Raw data —
%%

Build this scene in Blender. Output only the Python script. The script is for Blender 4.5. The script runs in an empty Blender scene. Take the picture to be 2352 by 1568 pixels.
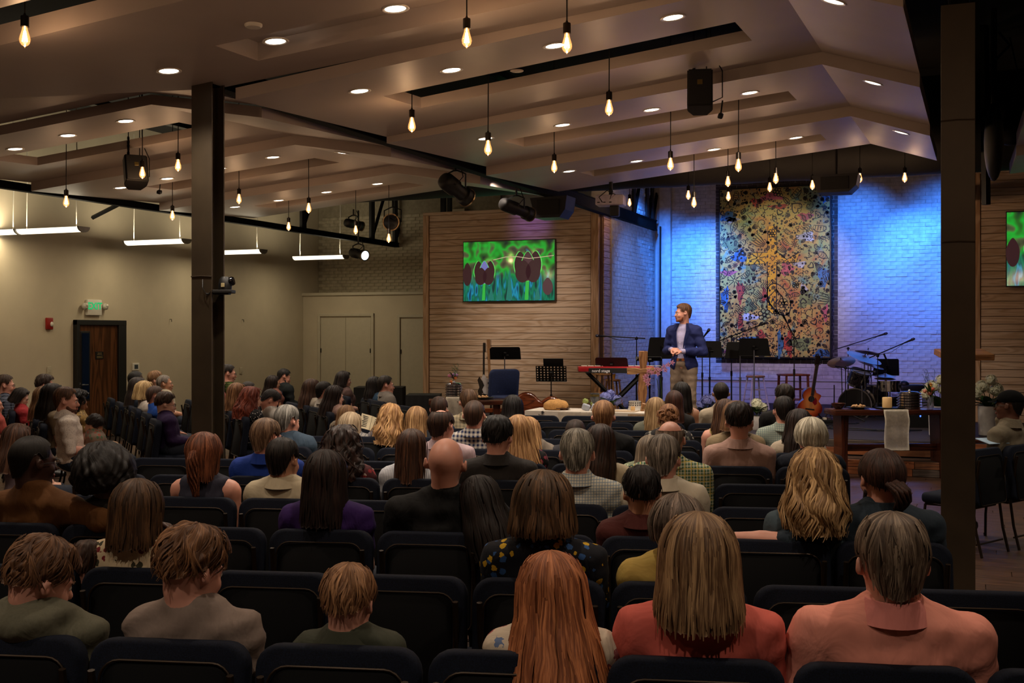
import bpy, bmesh, math, random
import numpy as np
from mathutils import Vector, Matrix, Euler
random.seed(7); rng = np.random.default_rng(7)
C = bpy.context.scene.collection
R = math.radians; PI = math.pi
# ---------------------------------------------------------------- camera
F_PX, CX, HY, CAMH = 2613.0, 1176.0, 765.0, 1.85      # focal length in px, principal column, horizon row, eye height
TH = R(21.97); cT, sT = math.cos(TH), math.sin(TH)
def cam2room(x, z): return (cT*x - sT*z, sT*x + cT*z)
def PZ(px, py, z):
    x, y = cam2room((px-CX)/F_PX*z, z)
    return Vector((x, y, CAMH-(py-HY)*z/F_PX))
def zY(px, Y): return Y/(cT + (px-CX)/F_PX*sT)
def zX(px, X): return X/((px-CX)/F_PX*cT - sT)
def PY(px, py, Y): return PZ(px, py, zY(px, Y))
def PX(px, py, X): return PZ(px, py, zX(px, X))
def PH(px, py, h): return PZ(px, py, (CAMH-h)*F_PX/(py-HY))
cd = bpy.data.cameras.new('camera'); cam = bpy.data.objects.new('camera', cd); C.objects.link(cam)
cam.location = (0, 0, CAMH); cam.rotation_euler = (R(90), 0, TH)
cd.sensor_width = 36; cd.lens = F_PX/2352*36; cd.shift_y = -19/2352; cd.clip_start = .05; cd.clip_end = 200
bpy.context.scene.camera = cam
# ---------------------------------------------------------------- world, exposure
sc = bpy.context.scene
w = bpy.data.worlds.new('world'); sc.world = w; w.use_nodes = True
w.node_tree.nodes['Background'].inputs[0].default_value = (.9, .72, .55, 1)
w.node_tree.nodes['Background'].inputs[1].default_value = .010
vs = sc.view_settings; vs.view_transform = 'Standard'; vs.look = 'None'; vs.gamma = 1; vs.use_curve_mapping = False
vs.exposure = 0.0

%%

Requirements —
How many lines of the data hold the string "scene"? Reply with the number alone.

Correct output —
4